Amen, Eric. I think if you alter or change your story to satisfy a publisher, you’re taking a bit of the passion out of the story. Best to give it all you’ve got, then hope for a publisher.
Just my theory, though.
I tend to view dry spells as thinking. I’m looking at the business end of SILVER SCAR now and it pains me to say how much it pains me.
So I’ve learned to be gentle with myself. I’m trying to give myself room to think. I’ve learned I hate writing circles around what I’m trying to say and then have to delete (!) my preciousss wordssesss. If I think it out I can write it ridiculously fast, like just about as fast as I can type…

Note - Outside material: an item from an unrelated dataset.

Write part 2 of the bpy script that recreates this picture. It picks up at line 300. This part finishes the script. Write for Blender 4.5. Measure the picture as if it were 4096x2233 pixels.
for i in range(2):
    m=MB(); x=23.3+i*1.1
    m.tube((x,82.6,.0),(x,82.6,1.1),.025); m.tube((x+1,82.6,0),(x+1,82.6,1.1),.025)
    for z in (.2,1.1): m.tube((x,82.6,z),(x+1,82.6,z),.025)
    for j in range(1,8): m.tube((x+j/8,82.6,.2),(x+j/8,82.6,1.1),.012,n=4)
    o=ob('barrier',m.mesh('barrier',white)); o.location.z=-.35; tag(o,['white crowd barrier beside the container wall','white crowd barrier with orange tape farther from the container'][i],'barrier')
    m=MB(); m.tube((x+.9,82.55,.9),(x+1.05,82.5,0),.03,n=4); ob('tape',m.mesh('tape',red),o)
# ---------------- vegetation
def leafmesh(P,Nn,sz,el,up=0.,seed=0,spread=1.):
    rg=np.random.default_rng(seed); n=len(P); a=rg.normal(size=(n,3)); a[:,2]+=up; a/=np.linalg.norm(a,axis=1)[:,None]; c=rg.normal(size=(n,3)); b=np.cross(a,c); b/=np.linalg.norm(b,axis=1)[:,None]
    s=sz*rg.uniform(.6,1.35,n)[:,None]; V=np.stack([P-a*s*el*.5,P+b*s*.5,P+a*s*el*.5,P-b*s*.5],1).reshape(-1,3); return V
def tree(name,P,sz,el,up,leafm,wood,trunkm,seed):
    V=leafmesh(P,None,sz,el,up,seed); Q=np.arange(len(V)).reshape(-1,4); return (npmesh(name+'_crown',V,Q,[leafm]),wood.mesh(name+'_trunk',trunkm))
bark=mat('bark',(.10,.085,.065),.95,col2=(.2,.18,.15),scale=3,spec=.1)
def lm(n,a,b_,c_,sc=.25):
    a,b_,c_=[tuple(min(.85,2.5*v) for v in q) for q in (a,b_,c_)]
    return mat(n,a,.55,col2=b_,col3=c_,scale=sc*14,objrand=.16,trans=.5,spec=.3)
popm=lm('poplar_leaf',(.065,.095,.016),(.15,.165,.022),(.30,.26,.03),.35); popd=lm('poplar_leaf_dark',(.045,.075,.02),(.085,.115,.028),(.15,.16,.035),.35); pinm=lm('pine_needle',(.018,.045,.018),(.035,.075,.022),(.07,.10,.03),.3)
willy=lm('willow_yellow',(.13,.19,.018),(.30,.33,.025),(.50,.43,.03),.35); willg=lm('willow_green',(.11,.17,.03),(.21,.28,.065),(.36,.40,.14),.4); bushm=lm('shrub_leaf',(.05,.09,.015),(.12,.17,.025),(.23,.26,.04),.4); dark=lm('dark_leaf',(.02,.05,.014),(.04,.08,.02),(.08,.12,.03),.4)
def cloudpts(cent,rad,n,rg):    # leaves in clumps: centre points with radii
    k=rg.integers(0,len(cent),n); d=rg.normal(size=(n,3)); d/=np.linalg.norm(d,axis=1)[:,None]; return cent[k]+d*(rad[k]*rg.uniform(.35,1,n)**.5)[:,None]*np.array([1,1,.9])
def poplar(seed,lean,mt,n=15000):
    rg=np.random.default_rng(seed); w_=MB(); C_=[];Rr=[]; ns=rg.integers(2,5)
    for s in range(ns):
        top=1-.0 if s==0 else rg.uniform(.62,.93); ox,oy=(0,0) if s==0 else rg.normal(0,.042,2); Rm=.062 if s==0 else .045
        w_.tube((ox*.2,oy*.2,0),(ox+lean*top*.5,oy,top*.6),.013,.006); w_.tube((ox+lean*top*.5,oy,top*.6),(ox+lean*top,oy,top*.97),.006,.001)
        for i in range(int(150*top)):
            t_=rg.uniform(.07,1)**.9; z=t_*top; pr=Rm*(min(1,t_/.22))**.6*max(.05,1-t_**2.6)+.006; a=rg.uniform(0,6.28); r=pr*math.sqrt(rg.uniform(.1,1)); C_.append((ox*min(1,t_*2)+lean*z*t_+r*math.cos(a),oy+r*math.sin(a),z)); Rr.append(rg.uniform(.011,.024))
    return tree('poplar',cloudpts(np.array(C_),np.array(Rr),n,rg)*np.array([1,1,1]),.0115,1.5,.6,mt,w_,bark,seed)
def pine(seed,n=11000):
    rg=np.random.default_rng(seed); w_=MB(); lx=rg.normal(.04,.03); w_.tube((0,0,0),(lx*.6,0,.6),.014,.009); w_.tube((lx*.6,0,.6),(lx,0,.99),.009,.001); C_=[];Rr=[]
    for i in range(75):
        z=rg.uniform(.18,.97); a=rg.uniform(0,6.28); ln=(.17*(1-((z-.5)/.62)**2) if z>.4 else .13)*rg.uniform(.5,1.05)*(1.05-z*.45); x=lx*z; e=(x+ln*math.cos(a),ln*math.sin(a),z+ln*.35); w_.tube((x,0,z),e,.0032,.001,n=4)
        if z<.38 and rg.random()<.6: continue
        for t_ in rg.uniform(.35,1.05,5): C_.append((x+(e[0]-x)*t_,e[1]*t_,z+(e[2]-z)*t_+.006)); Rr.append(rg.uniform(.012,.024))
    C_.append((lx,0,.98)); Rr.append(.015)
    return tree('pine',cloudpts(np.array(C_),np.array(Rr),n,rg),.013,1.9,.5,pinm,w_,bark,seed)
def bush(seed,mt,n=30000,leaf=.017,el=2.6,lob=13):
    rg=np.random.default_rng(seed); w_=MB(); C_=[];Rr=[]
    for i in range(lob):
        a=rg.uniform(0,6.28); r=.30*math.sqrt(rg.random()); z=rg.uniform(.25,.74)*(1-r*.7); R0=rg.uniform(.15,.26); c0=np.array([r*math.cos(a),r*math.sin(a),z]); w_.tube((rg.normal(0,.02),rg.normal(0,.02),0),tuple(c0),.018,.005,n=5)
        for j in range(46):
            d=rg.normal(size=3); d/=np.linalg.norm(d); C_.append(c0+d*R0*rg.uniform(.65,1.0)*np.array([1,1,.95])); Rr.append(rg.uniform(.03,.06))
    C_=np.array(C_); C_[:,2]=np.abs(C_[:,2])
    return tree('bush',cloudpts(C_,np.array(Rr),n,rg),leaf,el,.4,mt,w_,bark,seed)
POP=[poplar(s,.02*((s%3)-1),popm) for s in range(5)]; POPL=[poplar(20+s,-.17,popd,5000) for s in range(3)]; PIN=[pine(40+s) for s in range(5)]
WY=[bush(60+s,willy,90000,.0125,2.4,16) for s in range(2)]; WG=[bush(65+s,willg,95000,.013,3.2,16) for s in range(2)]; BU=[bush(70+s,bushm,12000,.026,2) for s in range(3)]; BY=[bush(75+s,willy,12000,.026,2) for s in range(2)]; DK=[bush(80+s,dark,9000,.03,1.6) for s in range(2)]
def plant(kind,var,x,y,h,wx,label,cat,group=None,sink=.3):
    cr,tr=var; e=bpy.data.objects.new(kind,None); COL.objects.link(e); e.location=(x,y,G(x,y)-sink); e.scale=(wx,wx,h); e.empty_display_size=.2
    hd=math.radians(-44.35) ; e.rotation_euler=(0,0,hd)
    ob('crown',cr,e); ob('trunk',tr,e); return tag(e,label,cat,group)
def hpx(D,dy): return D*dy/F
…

So now I’m teaching myself to THINK.
A great deal of this newfangled process of “Thinking” is done at the pool, soaking in sun and watching my 8 year old try to drown herself.

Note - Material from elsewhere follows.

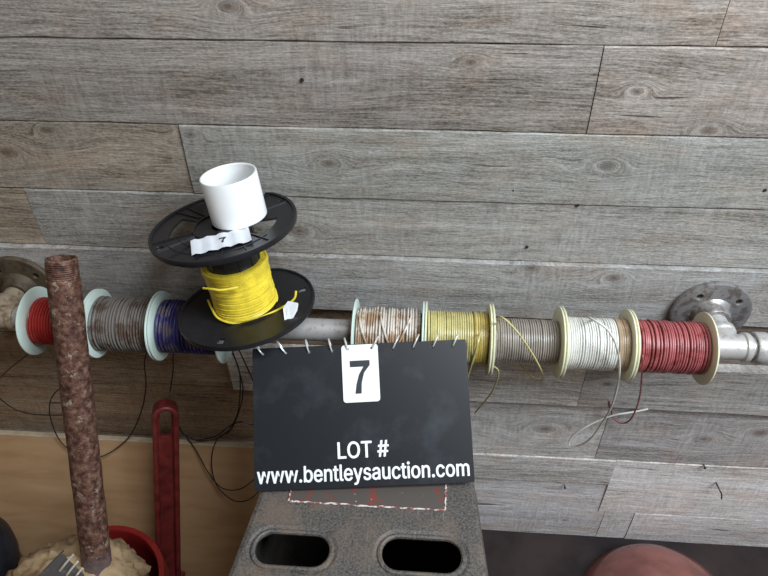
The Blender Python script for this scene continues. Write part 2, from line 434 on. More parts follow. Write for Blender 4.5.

Betsy, some stories are just heart-wrenching to end. It’s like losing some of your best friends.
And yes, I’d rather think first and delete later, too! I like your method of thinking!
Hey Eric, I wrote some erotica. NOT my forte. NOT my genre. But it sold, ridiculously easy, and it’s inspired me to write more and more of the stuff I love. I advocate writing stuff you don’t love in order to learn to write the stuff you do love, well…
Does that make sense?
Well, that’s a good point, Betsy. Even though my comment seems to be the opposite of what you say, I have to agree with you, too. LOL! (Damned Libras!)

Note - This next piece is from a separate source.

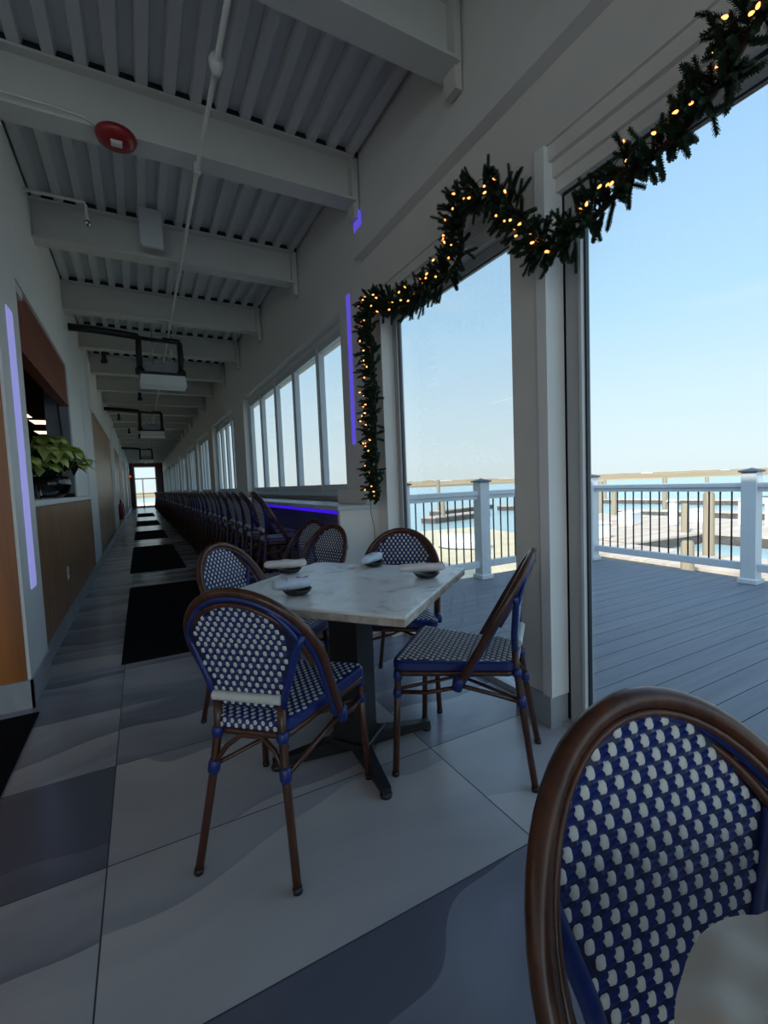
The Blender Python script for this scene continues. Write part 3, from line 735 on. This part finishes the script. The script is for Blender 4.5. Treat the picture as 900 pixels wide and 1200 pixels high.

Good for you! Though I loved my characters in my last book, the first half was hell to write. I did a ton of writing, cutting, writing again, revising. Some days unable to write because I had nothing. The last half was easier.
Though I loved my characters (I still love them), I think the genre that fits me best is women’s fiction. I’m going back to it with my next book. I think.
Edie, I hate it when books are hard to write! I’m glad the last half was easier.
Interesting, Edie! It’s hard to one’s best genre and one’s favorite genre, and combine them, LOL. I’m struggling with it now.
Ack! I repeated myself twice about loving my characters. I hate it when I do that. I was listening to a song and was distracted.
Edie, I didn’t notice your repeats until you pointed them out, and I’m not listening to anything (except thunder and rain).
I didn’t notice at all, LOL!
I enjoy my dry spell times, even though it’s difficult to return to the pages after one. Writing is like a storm raging in my head – I can write for days and never let up, and then it stops for a bit, my barometer settles down and all is shiny new again – I’m ready for another round.
And you know how I protect my work because you’re the one who taught me that valuable lesson.
LOL, Kath! Yay!
I’m working on doing the same right now.
My biggest battle is I fear they will never end.
I think when life bothers me I dry up. It’s like my mind can’t relax and write when stuff gets me upset. Sometimes I just write junk then. Like giving myself permission to write badly just so the writing doesn’t stop. Sometimes I come up with something good in the process and thats a nice surprize.
That is so true, Aimless. I can’t write at all if I’m upset about something.
I’m definitely going through a dry spell right now. I’m glad your Mojo’s back! I need to get mine. I think I saw it behind a bush in the backyard. It was peeking out at me and wiggling it’s nose enticingly. I’ll get that Mojo; I just know it.
Hah!!! I want your mojo! It sounds more fun than mine!
I think coming out on the other side of a dry spell teaches us that dry spells will come and they will go. Hopefully, next time I am in one, I’ll remember that. I think knowing that it won’t last forever helps ease the stress.
I never seem to remember that lesson! They always freak me out.
Since I’m still IN “my last dry spell” I’ll have to let you know when it’s over. Though Paul made a good point about learning that these things come and go. I need to remember that.
I struggle to remember that, too, Kate!
I think I’m in a dry spell right now. I’m just going over what I’ve already written and tweaking, hoping to get back into the groove. That sometimes works, but not always. If I’m not feeling well, its reflected in my work. Just don’t wanna do anything.
Yeah, health is important. It can change the writing.
I hope you keep climbing upward, Liz!